Taxpayer Appeals Inclusion of Cars Leased by Agents in Property Factor of Apportionment Formula. Mary Kay, Inc. has appealed the Oregon Tax Court Magistrate Division's decision in Mary Kay, Inc. v. Department of Revenue, No. 982184A, 2001 WL 1082415 (Or Tax Aug. 14, 2001). As reported in the Fall 2001 developments outline, the Oregon Tax Court Magistrate held that Mary Kay, Inc. must include "career cars" possessed and used by Mary Kay independent beauty consultants in the property factor for formulary apportionment as "real and tangible personal property owned or rented and used" in Oregon. The taxpayer has appealed to the Regular Division of the Oregon Tax Court, in Mary Kay, Inc. v. Department of Revenue, No. 4552.

Income of Nonresident Partners in Oregon Partnership Subject to Tax in Oregon. In Reeve v. Department of Revenue, 333 Or 190, 37 P3d 981 (2001), the Oregon Supreme Court held that Washington state residents were subject to tax in Oregon on income derived from an Oregon partnership.
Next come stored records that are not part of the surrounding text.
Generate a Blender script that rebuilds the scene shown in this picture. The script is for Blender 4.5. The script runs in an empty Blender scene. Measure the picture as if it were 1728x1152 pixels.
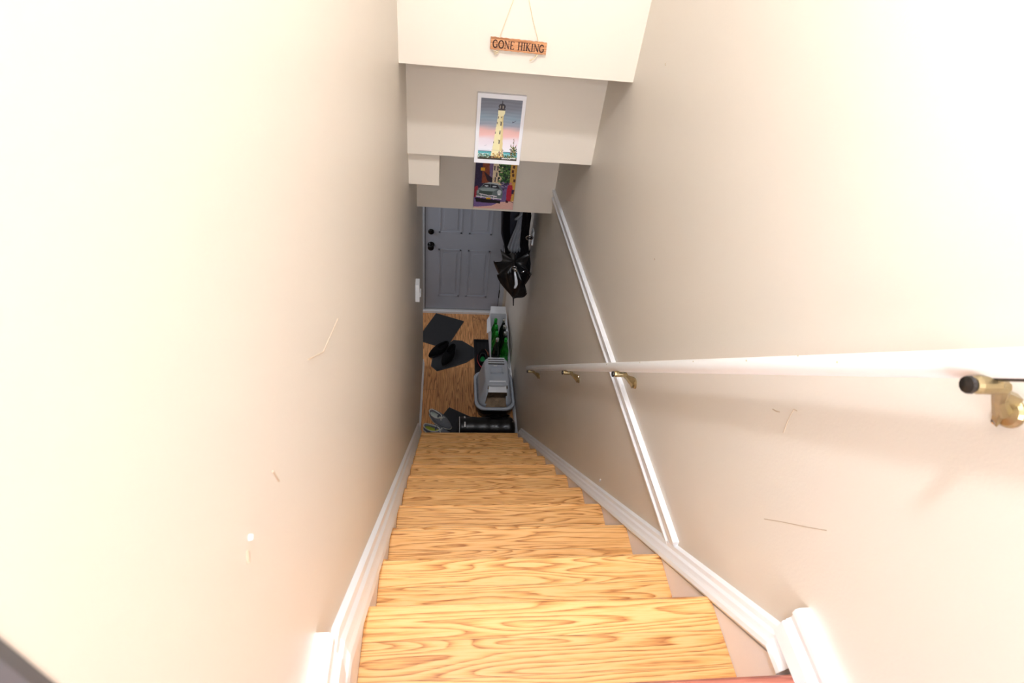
import bpy, bmesh, math, random
import numpy as np
from mathutils import Vector, Matrix

random.seed(7)
SC = bpy.context.scene
COL = SC.collection

# ------------------------------------------------------------------ camera
cam_d = bpy.data.cameras.new('camera')
cam_d.sensor_width = 36.0
cam_d.lens = 36.0 * 964.9 / 1728.0
cam_d.clip_start = 0.02
cam_d.dof.use_dof = True
cam_d.dof.focus_distance = 2.6
cam_d.dof.aperture_fstop = 6.3
cam = bpy.data.objects.new('camera', cam_d)
COL.objects.link(cam)
cam.location = (0.15717, -0.36527, 1.12212)
cam.rotation_euler = (0.84724593, -0.10042918, -0.07435559)
SC.camera = cam

# ------------------------------------------------------------------ view, world, lights
SC.view_settings.view_transform = 'Standard'
SC.view_settings.look = 'None'
SC.view_settings.gamma = 1.0
SC.view_settings.use_curve_mapping = False
SC.view_settings.exposure = 0.42
w = bpy.data.worlds.new('world')
SC.world = w
w.use_nodes = True
w.node_tree.nodes['Background'].inputs['Color'].default_value = (0.9, 0.95, 1.0, 1)
w.node_tree.nodes['Background'].inputs['Strength'].default_value = 0.3


def area(name, loc, target, sx, sy, power, col):
    d = bpy.data.lights.new(name, 'AREA')
    d.shape = 'RECTANGLE'
    d.size = sx
    d.size_y = sy
    d.energy = power
    d.color = col
    o = bpy.data.objects.new(name, d)
    o.location = loc
    v = Vector(target) - Vector(loc)
    o.rotation_euler = v.to_track_quat('-Z', 'Y').to_euler()
    COL.objects.link(o)
    return o


def ball_light(name, loc, r, power, col):
    d = bpy.data.lights.new(name, 'POINT')
    d.shadow_soft_size = r
    d.energy = power
    d.color = col
    o = bpy.data.objects.new(name, d)
    o.location = loc
    COL.objects.link(o)
    return o


# upstairs ceiling fixture over the head of the stairs
ball_light('ceiling_lamp_light', (0.14, 0.06, 2.26), 0.08, 80, (0.85, 0.905, 1.0))
# daylight from the window of the upstairs hall, behind and left of the camera
area('hall_window_light', (-1.75, -1.9, 1.45), (0.85, 0.3, 0.6), 1.3, 1.3, 26, (0.72, 0.86, 1.0))
# fill light added behind the camera to lift the bulkheads and lower stairs
area('rear_fill_light', (0.2, -2.9, 1.5), (0.4, 2.6, -0.4), 1.4, 1.4, 120, (0.84, 0.90, 1.0))
# weak light reaching the entry from the basement room on the left
area('basement_room_light', (-1.35, 4.25, -1.3), (0.8, 4.2, -2.2), 0.8, 1.0, 9.0, (0.8, 0.87, 1.0))

# ------------------------------------------------------------------ dimensions
RISE, RUN = 0.228, 0.233
XL, XR = -0.024, 0.855
WT = 0.831
ZF = -13 * RISE                  # entry floor
YD = 4.72                        # door wall
ZC = 2.42
YE = 3.834                       # left wall end at the entry
YN = -0.254                      # left wall end upstairs


# ------------------------------------------------------------------ materials
def s2l(c):
    return tuple(x / 12.92 if x <= 0.04045 else ((x + 0.055) / 1.055) ** 2.4 for x in c)


def rgb(r, g, b):
    return s2l((r / 255, g / 255, b / 255)) + (1,)


def mat(name, col, rough=0.5, metal=0.0, noise=0.06, scale=30, bump=0.0, bscale=200, spec=0.5, trans=0, ior=1.45, coat=0):
    m = bpy.data.materials.new(name)
    m.use_nodes = True
    nt = m.node_tree
    b = nt.nodes['Principled BSDF']
    b.inputs['Roughness'].default_value = rough
    b.inputs['Metallic'].default_value = metal
    b.inputs['Specular IOR Level'].default_value = spec
    b.inputs['Coat Weight'].default_value = coat
    if trans:
        b.inputs['Transmission Weight'].default_value = trans
        b.inputs['IOR'].default_value = ior
    tc = nt.nodes.new('ShaderNodeTexCoord')
    n = nt.nodes.new('ShaderNodeTexNoise')
    n.inputs['Scale'].default_value = scale
    n.inputs['Detail'].default_value = 4
    nt.links.new(tc.outputs['Object'], n.inputs['Vector'])
    mx = nt.nodes.new('ShaderNodeMix')
    mx.data_type = 'RGBA'
    mx.inputs['A'].default_value = tuple(c * (1 - noise) for c in col[:3]) + (1,)
    mx.inputs['B'].default_value = tuple(min(1, c * (1 + noise)) for c in col[:3]) + (1,)
    nt.links.new(n.outputs['Fac'], mx.inputs['Factor'])
    nt.links.new(mx.outputs['Result'], b.inputs['Base Color'])
    if bump:
        n2 = nt.nodes.new('ShaderNodeTexNoise')
        n2.inputs['Scale'].default_value = bscale
        nt.links.new(tc.outputs['Object'], n2.inputs['Vector'])
        bp = nt.nodes.new('ShaderNodeBump')
        bp.inputs['Strength'].default_value = bump
        bp.inputs['Distance'].default_value = 0.002
        nt.links.new(n2.outputs['Fac'], bp.inputs['Height'])
        nt.links.new(bp.outputs['Normal'], b.inputs['Normal'])
    return m


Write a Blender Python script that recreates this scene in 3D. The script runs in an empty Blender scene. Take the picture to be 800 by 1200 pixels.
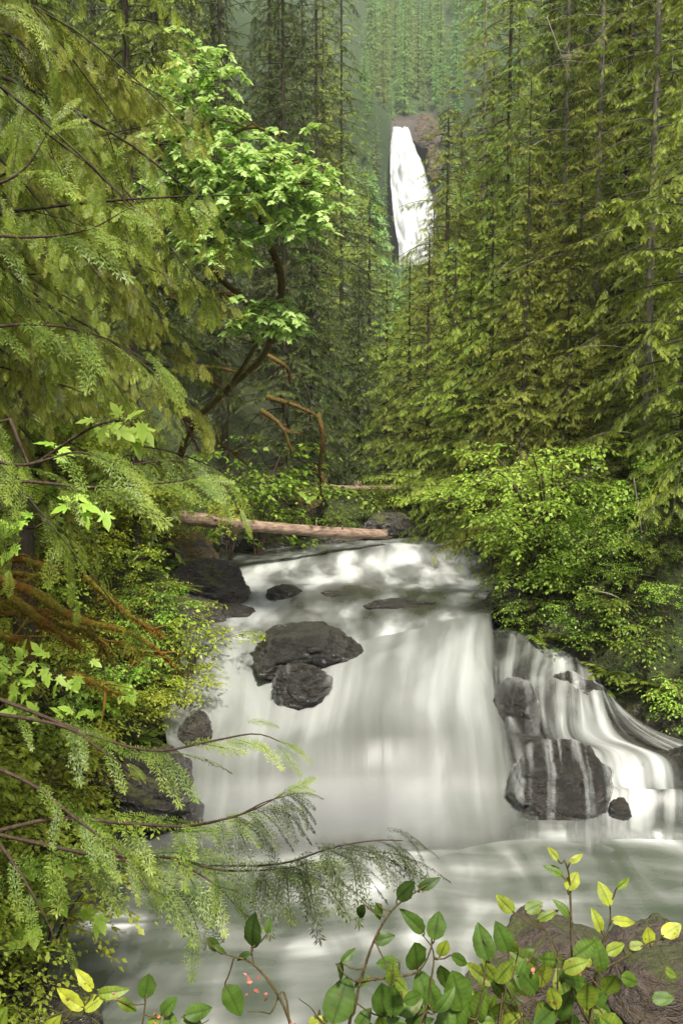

The taxpayers, Washington residents who practiced law exclusively in Washington, argued that because the Oregon tax code incorporates IRC § 707(c) their income from the partnership was sourced to Washington as "guaranteed payments" earned solely in Washington.

The Court observed that Oregon's provision incorporating IRC § 707(c) applies only if the taxpayer first engaged in a transaction with the partnership "other than in the partner's capacity as a member of the partnership." Id. at 195. The taxpayers could not show that the payments were for services other than as partners who provided legal services on behalf of clients or other services in their roles as partners and therefore could not establish that they met the condition that they acted as nonpartners.